The task
Everything from the first line down to the line containing "C = S.collection" should be reproduced exactly; please include nothing else.

=-=-=-=-=

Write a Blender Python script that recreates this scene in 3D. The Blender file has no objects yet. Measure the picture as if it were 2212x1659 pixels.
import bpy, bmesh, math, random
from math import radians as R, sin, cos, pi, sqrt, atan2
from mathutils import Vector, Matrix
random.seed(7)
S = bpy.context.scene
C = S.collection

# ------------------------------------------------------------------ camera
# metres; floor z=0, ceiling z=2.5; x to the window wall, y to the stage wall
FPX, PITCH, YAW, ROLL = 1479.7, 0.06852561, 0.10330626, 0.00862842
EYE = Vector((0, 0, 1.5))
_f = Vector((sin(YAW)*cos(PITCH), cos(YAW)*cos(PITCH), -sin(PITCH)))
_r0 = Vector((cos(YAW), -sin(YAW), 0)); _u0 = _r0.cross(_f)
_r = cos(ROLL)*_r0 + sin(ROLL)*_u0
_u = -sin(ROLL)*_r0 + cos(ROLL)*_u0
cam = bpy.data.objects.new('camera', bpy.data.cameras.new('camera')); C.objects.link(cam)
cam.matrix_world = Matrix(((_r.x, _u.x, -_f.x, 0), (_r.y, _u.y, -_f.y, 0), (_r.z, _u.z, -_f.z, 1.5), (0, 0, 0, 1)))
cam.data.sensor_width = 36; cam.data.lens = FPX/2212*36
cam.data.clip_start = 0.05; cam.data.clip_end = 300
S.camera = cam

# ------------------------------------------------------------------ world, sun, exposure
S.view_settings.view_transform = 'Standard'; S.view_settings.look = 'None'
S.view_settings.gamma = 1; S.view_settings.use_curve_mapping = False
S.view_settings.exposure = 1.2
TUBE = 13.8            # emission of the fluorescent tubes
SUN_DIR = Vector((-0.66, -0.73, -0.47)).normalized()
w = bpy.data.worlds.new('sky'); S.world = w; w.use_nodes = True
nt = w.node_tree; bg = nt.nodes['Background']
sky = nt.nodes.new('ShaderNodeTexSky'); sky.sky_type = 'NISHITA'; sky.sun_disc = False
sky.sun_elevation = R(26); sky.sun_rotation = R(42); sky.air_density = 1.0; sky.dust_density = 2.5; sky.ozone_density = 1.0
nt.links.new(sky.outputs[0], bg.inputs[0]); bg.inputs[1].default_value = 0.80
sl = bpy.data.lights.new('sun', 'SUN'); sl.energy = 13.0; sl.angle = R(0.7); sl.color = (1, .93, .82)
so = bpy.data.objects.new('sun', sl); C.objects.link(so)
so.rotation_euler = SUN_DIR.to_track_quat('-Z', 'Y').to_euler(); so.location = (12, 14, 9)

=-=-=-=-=

Task output
Write a Blender Python script that recreates this scene in 3D. The Blender file has no objects yet. Measure the picture as if it were 2212x1659 pixels.
import bpy, bmesh, math, random
from math import radians as R, sin, cos, pi, sqrt, atan2
from mathutils import Vector, Matrix
random.seed(7)
S = bpy.context.scene
C = S.collection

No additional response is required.